Stored data
=-=-=-=-=
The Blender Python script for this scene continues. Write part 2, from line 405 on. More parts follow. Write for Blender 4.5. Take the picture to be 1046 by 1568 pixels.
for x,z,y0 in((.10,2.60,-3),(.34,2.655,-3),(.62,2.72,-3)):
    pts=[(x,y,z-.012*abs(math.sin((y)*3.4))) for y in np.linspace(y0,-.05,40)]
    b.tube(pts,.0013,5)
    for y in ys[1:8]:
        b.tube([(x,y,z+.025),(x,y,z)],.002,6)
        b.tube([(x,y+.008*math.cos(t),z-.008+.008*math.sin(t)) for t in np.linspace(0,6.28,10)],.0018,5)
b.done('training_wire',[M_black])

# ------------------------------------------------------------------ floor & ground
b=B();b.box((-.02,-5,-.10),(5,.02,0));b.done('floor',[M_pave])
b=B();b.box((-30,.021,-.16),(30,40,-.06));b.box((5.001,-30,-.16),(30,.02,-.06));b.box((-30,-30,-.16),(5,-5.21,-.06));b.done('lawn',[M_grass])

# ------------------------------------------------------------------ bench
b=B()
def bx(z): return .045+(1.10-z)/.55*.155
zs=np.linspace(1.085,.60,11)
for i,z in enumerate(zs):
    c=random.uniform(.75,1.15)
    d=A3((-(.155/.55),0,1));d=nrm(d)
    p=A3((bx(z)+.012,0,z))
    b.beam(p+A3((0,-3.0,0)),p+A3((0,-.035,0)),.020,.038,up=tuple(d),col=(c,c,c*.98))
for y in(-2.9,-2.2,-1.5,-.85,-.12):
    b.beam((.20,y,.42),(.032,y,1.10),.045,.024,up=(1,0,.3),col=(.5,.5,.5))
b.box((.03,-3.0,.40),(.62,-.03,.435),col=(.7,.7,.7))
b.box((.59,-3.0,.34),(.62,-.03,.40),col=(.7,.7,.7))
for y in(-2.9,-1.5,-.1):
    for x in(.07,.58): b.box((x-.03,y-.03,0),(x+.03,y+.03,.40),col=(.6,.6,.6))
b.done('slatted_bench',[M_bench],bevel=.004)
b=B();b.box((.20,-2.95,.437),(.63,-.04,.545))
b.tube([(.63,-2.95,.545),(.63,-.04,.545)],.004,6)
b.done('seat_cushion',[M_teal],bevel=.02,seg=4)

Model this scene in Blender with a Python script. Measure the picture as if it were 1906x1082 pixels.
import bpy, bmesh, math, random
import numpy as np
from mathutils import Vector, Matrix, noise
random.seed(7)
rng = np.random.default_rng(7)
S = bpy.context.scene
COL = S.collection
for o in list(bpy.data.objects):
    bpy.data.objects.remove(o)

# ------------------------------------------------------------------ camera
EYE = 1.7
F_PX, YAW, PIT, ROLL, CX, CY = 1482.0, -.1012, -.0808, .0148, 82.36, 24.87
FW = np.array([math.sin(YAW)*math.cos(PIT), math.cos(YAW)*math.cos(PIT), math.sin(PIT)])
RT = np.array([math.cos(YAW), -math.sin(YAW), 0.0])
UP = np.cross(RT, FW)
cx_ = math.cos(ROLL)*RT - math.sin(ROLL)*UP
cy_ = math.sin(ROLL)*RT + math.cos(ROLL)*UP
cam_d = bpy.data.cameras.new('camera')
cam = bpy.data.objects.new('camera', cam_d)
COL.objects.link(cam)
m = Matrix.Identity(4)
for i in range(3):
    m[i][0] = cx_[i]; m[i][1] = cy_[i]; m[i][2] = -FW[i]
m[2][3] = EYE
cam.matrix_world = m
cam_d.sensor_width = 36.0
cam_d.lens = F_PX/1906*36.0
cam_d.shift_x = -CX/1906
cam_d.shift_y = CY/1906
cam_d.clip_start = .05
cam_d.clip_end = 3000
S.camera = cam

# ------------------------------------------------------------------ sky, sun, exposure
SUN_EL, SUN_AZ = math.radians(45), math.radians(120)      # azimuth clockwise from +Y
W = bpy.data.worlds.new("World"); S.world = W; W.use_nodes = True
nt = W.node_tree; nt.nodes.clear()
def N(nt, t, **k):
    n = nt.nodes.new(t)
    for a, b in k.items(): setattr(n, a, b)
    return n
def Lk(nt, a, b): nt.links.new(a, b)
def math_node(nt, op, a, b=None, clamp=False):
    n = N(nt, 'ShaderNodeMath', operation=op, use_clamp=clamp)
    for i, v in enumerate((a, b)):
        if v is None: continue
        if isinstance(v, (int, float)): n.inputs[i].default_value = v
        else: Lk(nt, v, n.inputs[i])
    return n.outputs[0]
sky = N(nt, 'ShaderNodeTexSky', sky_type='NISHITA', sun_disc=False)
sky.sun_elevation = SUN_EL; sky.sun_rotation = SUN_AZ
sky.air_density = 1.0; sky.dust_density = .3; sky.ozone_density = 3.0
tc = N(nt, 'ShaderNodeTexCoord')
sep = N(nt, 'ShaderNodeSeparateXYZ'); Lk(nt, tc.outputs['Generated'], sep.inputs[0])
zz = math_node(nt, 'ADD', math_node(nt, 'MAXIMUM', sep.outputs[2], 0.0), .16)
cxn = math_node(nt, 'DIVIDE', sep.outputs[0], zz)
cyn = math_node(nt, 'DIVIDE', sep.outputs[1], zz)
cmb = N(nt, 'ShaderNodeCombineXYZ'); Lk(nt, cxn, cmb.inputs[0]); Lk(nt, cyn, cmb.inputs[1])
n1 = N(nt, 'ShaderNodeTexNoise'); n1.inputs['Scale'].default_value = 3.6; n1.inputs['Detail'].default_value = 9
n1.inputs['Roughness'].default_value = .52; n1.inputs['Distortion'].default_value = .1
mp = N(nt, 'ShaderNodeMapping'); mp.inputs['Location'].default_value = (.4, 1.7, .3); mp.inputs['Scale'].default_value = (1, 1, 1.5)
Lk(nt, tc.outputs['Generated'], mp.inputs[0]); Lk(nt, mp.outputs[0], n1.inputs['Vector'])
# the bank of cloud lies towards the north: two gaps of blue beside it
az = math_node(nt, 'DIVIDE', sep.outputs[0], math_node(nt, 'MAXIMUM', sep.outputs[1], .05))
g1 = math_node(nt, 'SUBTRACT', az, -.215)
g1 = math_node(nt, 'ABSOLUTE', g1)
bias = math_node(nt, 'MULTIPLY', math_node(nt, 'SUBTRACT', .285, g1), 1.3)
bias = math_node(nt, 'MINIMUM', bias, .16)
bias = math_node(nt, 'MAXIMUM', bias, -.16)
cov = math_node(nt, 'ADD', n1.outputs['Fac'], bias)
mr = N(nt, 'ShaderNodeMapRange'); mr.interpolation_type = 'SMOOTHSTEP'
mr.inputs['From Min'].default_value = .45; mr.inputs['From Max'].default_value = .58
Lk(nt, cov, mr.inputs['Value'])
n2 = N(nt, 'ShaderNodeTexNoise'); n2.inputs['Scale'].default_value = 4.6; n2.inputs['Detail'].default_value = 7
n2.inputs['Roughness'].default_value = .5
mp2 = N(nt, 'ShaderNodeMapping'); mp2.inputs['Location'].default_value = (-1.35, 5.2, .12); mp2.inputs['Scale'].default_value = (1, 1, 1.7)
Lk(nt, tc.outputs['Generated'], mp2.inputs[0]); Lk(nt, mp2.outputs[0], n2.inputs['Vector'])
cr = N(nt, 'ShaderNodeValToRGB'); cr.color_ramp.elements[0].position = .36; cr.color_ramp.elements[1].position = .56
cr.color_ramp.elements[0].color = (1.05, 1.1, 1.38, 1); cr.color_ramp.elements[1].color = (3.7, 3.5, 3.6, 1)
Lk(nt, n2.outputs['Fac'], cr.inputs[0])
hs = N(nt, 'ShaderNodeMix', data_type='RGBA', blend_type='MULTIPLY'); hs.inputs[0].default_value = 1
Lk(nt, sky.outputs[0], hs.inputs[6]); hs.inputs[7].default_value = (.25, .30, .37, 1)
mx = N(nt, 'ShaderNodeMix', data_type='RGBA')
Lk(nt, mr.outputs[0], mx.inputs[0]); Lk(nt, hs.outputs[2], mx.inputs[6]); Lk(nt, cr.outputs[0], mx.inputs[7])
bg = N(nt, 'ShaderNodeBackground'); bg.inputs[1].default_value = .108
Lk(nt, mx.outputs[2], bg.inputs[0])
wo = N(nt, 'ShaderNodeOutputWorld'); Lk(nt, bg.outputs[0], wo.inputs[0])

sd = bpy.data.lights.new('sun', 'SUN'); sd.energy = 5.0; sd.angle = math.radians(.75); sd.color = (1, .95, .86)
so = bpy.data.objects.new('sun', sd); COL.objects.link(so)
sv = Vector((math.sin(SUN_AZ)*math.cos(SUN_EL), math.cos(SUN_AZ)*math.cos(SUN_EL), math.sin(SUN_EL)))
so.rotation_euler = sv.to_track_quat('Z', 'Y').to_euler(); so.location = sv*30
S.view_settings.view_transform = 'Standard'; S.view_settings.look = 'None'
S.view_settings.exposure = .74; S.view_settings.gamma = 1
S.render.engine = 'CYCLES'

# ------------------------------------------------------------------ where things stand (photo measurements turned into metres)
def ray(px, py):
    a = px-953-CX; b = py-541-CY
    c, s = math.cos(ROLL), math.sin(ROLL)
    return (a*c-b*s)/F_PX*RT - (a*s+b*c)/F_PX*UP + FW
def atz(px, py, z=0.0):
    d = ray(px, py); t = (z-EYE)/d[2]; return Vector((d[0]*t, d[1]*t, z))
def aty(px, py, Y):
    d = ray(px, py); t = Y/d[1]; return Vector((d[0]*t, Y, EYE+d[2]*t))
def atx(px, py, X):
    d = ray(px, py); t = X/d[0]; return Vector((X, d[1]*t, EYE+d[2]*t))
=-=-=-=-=
> **TASK OBJECTIVE**:
Transcribe only, please, the lines from the first line of the records through the line with "b.done('training_wire',[M_black])". Both of those lines are included.

> **THE ANSWER**:
The Blender Python script for this scene continues. Write part 2, from line 405 on. More parts follow. Write for Blender 4.5. Take the picture to be 1046 by 1568 pixels.
for x,z,y0 in((.10,2.60,-3),(.34,2.655,-3),(.62,2.72,-3)):
    pts=[(x,y,z-.012*abs(math.sin((y)*3.4))) for y in np.linspace(y0,-.05,40)]
    b.tube(pts,.0013,5)
    for y in ys[1:8]:
        b.tube([(x,y,z+.025),(x,y,z)],.002,6)
        b.tube([(x,y+.008*math.cos(t),z-.008+.008*math.sin(t)) for t in np.linspace(0,6.28,10)],.0018,5)
b.done('training_wire',[M_black])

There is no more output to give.